Speaking at a national education forum convened by the White House, Crow said universities working together could change the culture and dynamics of higher education, and create new avenues for graduates from all economic and cultural backgrounds.

“We think that we can do that by innovating together, dramatically, and that’s what we’re excited about,” Crow, who chairs the alliance, said at Thursday’s White House event.

Crow made the announcement at the second College Opportunity Day of Action in Washington, D.C.

Hosted by President Barack Obama, Vice President Joe Biden and First Lady Michelle Obama, the event expanded upon commitments made by more than 140 college presidents in January 2014 at the first such event.

Crow represented the University Innovation Alliance in the day’s first panel discussion.

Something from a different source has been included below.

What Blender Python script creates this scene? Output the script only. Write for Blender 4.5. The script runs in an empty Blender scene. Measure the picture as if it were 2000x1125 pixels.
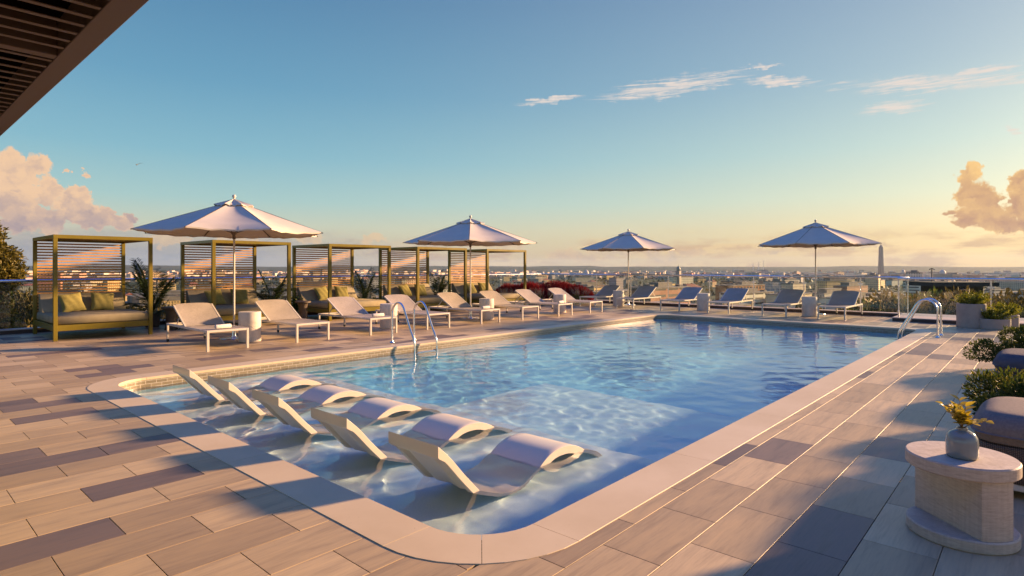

The organization was formed in the fall of 2014 by 11 public research universities, including ASU. The UIA members collaborate on ways to produce more graduates, produce more graduates from lower socioeconomic status families, lower the cost of higher education, and share their findings with one another.

“We believe that we can produce fantastically capable college graduates from all family backgrounds at scale at a lower cost by innovating together,” Crow said.

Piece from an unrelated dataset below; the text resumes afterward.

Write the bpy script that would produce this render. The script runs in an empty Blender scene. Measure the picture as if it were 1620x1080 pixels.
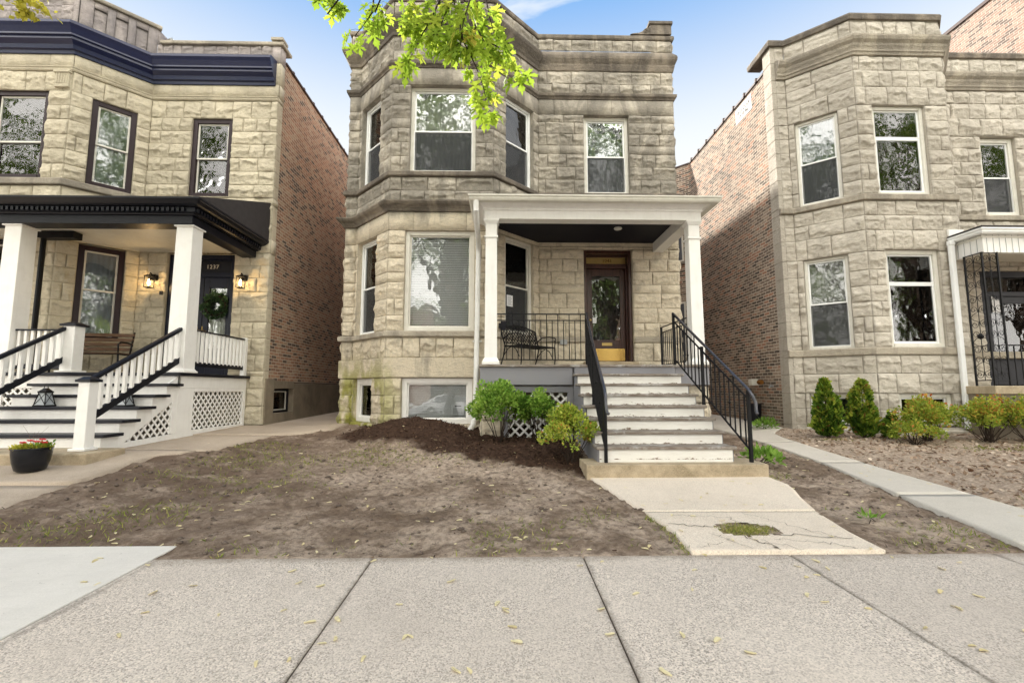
import bpy, bmesh, math, random
import numpy as np
from mathutils import Matrix, Vector
R_ = math.radians
SC = bpy.context.scene
COL = SC.collection

# ------------------------------------------------------------------ camera
CAM_H = 1.34
def setup_camera():
    pit, yaw = R_(5.9), R_(1.2)
    f = Vector((math.sin(yaw)*math.cos(pit), math.cos(yaw)*math.cos(pit), math.sin(pit)))
    rt = Vector((math.cos(yaw), -math.sin(yaw), 0))
    up = rt.cross(f)
    cd = bpy.data.cameras.new('camera')
    cd.sensor_width = 36; cd.lens = 36*735/1620
    cd.clip_start = 0.05; cd.clip_end = 2000
    o = bpy.data.objects.new('camera', cd); COL.objects.link(o)
    m = Matrix((( rt.x, up.x, -f.x, 0), (rt.y, up.y, -f.y, 0), (rt.z, up.z, -f.z, CAM_H), (0,0,0,1)))
    o.matrix_world = m
    SC.camera = o
setup_camera()

# ------------------------------------------------------------------ light
SUN_EL, SUN_AZ = R_(35), R_(-32)          # azimuth from +Y towards +X
SUN_STRENGTH, SKY_STRENGTH = 3.5, 0.15
SC.view_settings.view_transform = 'Standard'
SC.view_settings.look = 'None'
SC.view_settings.gamma = 1
SC.view_settings.exposure = 1.90
def setup_light():
    w = bpy.data.worlds.new('World'); SC.world = w; w.use_nodes = True
    nt = w.node_tree; nd, lk = nt.nodes, nt.links
    bg = nd['Background']; bg.inputs['Strength'].default_value = SKY_STRENGTH
    sky = nd.new('ShaderNodeTexSky'); sky.sky_type = 'NISHITA'; sky.sun_disc = False
    sky.sun_elevation = SUN_EL; sky.sun_rotation = SUN_AZ
    sky.air_density = 1.0; sky.dust_density = 0.3; sky.ozone_density = 3.0
    tc = nd.new('ShaderNodeTexCoord')
    sep = nd.new('ShaderNodeSeparateXYZ'); lk.new(tc.outputs['Generated'], sep.inputs[0])
    # thin high cloud: thick towards the horizon, wisps overhead
    mp = nd.new('ShaderNodeMapping'); mp.inputs['Scale'].default_value = (1.6, 2.2, 6.0); mp.inputs['Rotation'].default_value = (0.1, 0.25, 0.5)
    lk.new(tc.outputs['Generated'], mp.inputs[0])
    nz = nd.new('ShaderNodeTexNoise'); nz.inputs['Scale'].default_value = 1.7; nz.inputs['Detail'].default_value = 7; nz.inputs['Roughness'].default_value = 0.55
    nz.inputs['Distortion'].default_value = 0.6
    lk.new(mp.outputs[0], nz.inputs['Vector'])
    mr = nd.new('ShaderNodeMapRange'); mr.interpolation_type = 'SMOOTHSTEP'
    mr.inputs[1].default_value = 0.42; mr.inputs[2].default_value = 0.76; mr.inputs[3].default_value = 1.0; mr.inputs[4].default_value = 0.0
    lk.new(sep.outputs['Z'], mr.inputs[0])
    wr = nd.new('ShaderNodeMapRange'); wr.interpolation_type = 'SMOOTHSTEP'
    wr.inputs[1].default_value = 0.46; wr.inputs[2].default_value = 0.66; wr.inputs[3].default_value = 0.0; wr.inputs[4].default_value = 0.85
    lk.new(nz.outputs['Fac'], wr.inputs[0])
    # unseen cloud behind the viewer, added extra bright to light the house fronts
    yb = nd.new('ShaderNodeMapRange'); yb.interpolation_type = 'SMOOTHSTEP'
    yb.inputs[1].default_value = 0.25; yb.inputs[2].default_value = -0.5; yb.inputs[3].default_value = 0.0; yb.inputs[4].default_value = 1.0
    lk.new(sep.outputs['Y'], yb.inputs[0])
    mx = nd.new('ShaderNodeMath'); mx.operation = 'MAXIMUM'; lk.new(mr.outputs[0], mx.inputs[0]); lk.new(wr.outputs[0], mx.inputs[1])
    mx2 = nd.new('ShaderNodeMath'); mx2.operation = 'MAXIMUM'; lk.new(mx.outputs[0], mx2.inputs[0]); lk.new(yb.outputs[0], mx2.inputs[1])
    mix = nd.new('ShaderNodeMix'); mix.data_type = 'RGBA'
    deep = nd.new('ShaderNodeMix'); deep.data_type = 'RGBA'; deep.blend_type = 'MULTIPLY'; deep.inputs['Factor'].default_value = 1
    lk.new(sky.outputs[0], deep.inputs['A']); deep.inputs['B'].default_value = (0.25, 0.42, 0.515, 1)
    cap = nd.new('ShaderNodeMix'); cap.data_type = 'RGBA'; cap.blend_type = 'DARKEN'; cap.inputs['Factor'].default_value = 1
    lk.new(deep.outputs['Result'], cap.inputs['A']); cap.inputs['B'].default_value = (0.22, 0.76, 1.66, 1)
    cl = nd.new('ShaderNodeMix'); cl.data_type = 'RGBA'; lk.new(yb.outputs[0], cl.inputs['Factor'])
    cl.inputs['A'].default_value = (1.75, 1.82, 1.86, 1); cl.inputs['B'].default_value = (9.45, 9.1, 8.55, 1)
    lk.new(mx2.outputs[0], mix.inputs['Factor']); lk.new(cap.outputs['Result'], mix.inputs['A']); lk.new(cl.outputs['Result'], mix.inputs['B'])
    lk.new(mix.outputs['Result'], bg.inputs['Color'])
    sd = bpy.data.lights.new('sun', 'SUN'); sd.energy = SUN_STRENGTH; sd.angle = R_(2.5); sd.color = (1.0, 0.94, 0.86)
    so = bpy.data.objects.new('sun', sd); COL.objects.link(so)
    d = Vector((math.sin(SUN_AZ)*math.cos(SUN_EL), math.cos(SUN_AZ)*math.cos(SUN_EL), math.sin(SUN_EL)))
    so.rotation_euler = d.to_track_quat('Z', 'Y').to_euler()
    so.location = (-20, 30, 40)
setup_light()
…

Crow shared the stage with Freeman Hrabowski, president of the University of Maryland, Baltimore County; Gov. Bill Haslam, Republican, of Tennessee; Sebastian Thrun, CEO and co-founder of Udacity; and Candace Thille, assistant professor in the Stanford School of Education. The panel was moderated by Cecilia Munoz, director of the White House Domestic Policy Council.

Both Crow and Hrabowski agreed that an important part of enabling student success is changing the attitude and the culture of higher education as we know it.

“We must change the systems, the methodologies, the culture and the dynamics,” said Crow.

Addressing the conference, President Obama praised the attendees attention to issues surrounding access to and graduation from institutions of higher education.

“All we did was ask a simple question: What can we do collectively to create more success stories…” President Obama said. “You collectively have responded to give more of our students a chance.”

Crow also announced Thursday that the four-year graduation rate at ASU has seen an increase of 20 percentage points between 2002 and 2010, with the most dramatic increase occurring after the introduction of a system called eAdvisor, which allows students to plot their progress toward a degree in real time.

“(That is) largely derivative of a highly innovative faculty willing to innovate in dramatic ways with the injection of technological tools that allow them to operate in ways that even they couldn’t imagine,” Crow said.

Since then, ASU has made many other investments to boost graduation rates, including the hiring of hundreds of tutors, the creation of focused learning communities on campus, the introduction of adaptive learning platforms and a “retention dashboard” that signals to administrators when a student needs additional support.

That collection of tools has had a significant impact on the success of students.

“It’s really unbelievable to see the outcomes,” Crow said.